• _GIVEN INSTRUCTION_:
Retype the data below without altering anything.
━━ RECORDED DATA ━━
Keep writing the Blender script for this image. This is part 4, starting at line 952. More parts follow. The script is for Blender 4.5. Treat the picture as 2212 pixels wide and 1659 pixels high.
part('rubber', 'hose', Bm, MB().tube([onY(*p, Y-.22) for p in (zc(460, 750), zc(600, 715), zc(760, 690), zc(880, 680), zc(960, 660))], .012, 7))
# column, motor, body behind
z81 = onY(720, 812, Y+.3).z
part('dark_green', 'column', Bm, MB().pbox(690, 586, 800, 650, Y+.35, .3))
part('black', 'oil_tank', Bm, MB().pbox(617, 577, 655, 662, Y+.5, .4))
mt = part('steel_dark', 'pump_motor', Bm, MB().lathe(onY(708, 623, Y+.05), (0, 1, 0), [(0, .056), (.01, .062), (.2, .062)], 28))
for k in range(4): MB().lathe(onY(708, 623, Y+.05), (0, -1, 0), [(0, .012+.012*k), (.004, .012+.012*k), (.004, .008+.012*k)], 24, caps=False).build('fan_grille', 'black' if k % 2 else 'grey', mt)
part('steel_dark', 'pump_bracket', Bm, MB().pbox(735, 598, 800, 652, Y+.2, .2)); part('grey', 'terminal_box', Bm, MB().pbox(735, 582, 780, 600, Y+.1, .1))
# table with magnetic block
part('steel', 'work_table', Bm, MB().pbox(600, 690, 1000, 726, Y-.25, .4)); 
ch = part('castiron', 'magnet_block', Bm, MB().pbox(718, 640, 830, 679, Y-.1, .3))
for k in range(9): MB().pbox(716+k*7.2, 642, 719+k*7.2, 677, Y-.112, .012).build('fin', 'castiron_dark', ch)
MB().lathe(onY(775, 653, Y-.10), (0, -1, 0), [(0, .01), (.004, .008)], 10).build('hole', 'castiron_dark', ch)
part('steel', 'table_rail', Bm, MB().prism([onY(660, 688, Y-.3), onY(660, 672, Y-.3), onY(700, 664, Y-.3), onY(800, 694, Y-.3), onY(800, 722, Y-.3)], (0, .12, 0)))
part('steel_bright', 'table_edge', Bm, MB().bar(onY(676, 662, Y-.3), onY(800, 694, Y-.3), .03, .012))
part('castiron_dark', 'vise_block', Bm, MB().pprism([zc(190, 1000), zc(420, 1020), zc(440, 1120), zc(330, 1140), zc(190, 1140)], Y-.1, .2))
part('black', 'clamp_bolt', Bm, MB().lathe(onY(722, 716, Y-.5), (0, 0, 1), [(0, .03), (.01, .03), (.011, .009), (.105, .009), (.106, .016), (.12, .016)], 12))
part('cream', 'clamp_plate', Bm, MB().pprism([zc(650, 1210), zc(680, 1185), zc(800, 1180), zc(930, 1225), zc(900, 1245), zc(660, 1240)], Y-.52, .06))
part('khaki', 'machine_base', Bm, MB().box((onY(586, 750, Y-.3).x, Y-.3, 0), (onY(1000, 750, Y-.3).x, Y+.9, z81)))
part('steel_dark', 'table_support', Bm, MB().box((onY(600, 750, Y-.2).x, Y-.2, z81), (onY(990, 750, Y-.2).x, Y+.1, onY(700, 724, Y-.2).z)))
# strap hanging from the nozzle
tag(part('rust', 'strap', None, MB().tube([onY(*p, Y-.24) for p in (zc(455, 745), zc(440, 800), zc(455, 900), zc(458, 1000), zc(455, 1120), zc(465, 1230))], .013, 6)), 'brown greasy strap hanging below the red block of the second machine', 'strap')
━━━
• _FINISHED EXERCISE_:
Keep writing the Blender script for this image. This is part 4, starting at line 952. More parts follow. The script is for Blender 4.5. Treat the picture as 2212 pixels wide and 1659 pixels high.
part('rubber', 'hose', Bm, MB().tube([onY(*p, Y-.22) for p in (zc(460, 750), zc(600, 715), zc(760, 690), zc(880, 680), zc(960, 660))], .012, 7))
# column, motor, body behind
z81 = onY(720, 812, Y+.3).z
part('dark_green', 'column', Bm, MB().pbox(690, 586, 800, 650, Y+.35, .3))
part('black', 'oil_tank', Bm, MB().pbox(617, 577, 655, 662, Y+.5, .4))
mt = part('steel_dark', 'pump_motor', Bm, MB().lathe(onY(708, 623, Y+.05), (0, 1, 0), [(0, .056), (.01, .062), (.2, .062)], 28))
for k in range(4): MB().lathe(onY(708, 623, Y+.05), (0, -1, 0), [(0, .012+.012*k), (.004, .012+.012*k), (.004, .008+.012*k)], 24, caps=False).build('fan_grille', 'black' if k % 2 else 'grey', mt)
part('steel_dark', 'pump_bracket', Bm, MB().pbox(735, 598, 800, 652, Y+.2, .2)); part('grey', 'terminal_box', Bm, MB().pbox(735, 582, 780, 600, Y+.1, .1))
# table with magnetic block
part('steel', 'work_table', Bm, MB().pbox(600, 690, 1000, 726, Y-.25, .4)); 
ch = part('castiron', 'magnet_block', Bm, MB().pbox(718, 640, 830, 679, Y-.1, .3))
for k in range(9): MB().pbox(716+k*7.2, 642, 719+k*7.2, 677, Y-.112, .012).build('fin', 'castiron_dark', ch)
MB().lathe(onY(775, 653, Y-.10), (0, -1, 0), [(0, .01), (.004, .008)], 10).build('hole', 'castiron_dark', ch)
part('steel', 'table_rail', Bm, MB().prism([onY(660, 688, Y-.3), onY(660, 672, Y-.3), onY(700, 664, Y-.3), onY(800, 694, Y-.3), onY(800, 722, Y-.3)], (0, .12, 0)))
part('steel_bright', 'table_edge', Bm, MB().bar(onY(676, 662, Y-.3), onY(800, 694, Y-.3), .03, .012))
part('castiron_dark', 'vise_block', Bm, MB().pprism([zc(190, 1000), zc(420, 1020), zc(440, 1120), zc(330, 1140), zc(190, 1140)], Y-.1, .2))
part('black', 'clamp_bolt', Bm, MB().lathe(onY(722, 716, Y-.5), (0, 0, 1), [(0, .03), (.01, .03), (.011, .009), (.105, .009), (.106, .016), (.12, .016)], 12))
part('cream', 'clamp_plate', Bm, MB().pprism([zc(650, 1210), zc(680, 1185), zc(800, 1180), zc(930, 1225), zc(900, 1245), zc(660, 1240)], Y-.52, .06))
part('khaki', 'machine_base', Bm, MB().box((onY(586, 750, Y-.3).x, Y-.3, 0), (onY(1000, 750, Y-.3).x, Y+.9, z81)))
part('steel_dark', 'table_support', Bm, MB().box((onY(600, 750, Y-.2).x, Y-.2, z81), (onY(990, 750, Y-.2).x, Y+.1, onY(700, 724, Y-.2).z)))
# strap hanging from the nozzle
tag(part('rust', 'strap', None, MB().tube([onY(*p, Y-.24) for p in (zc(455, 745), zc(440, 800), zc(455, 900), zc(458, 1000), zc(455, 1120), zc(465, 1230))], .013, 6)), 'brown greasy strap hanging below the red block of the second machine', 'strap')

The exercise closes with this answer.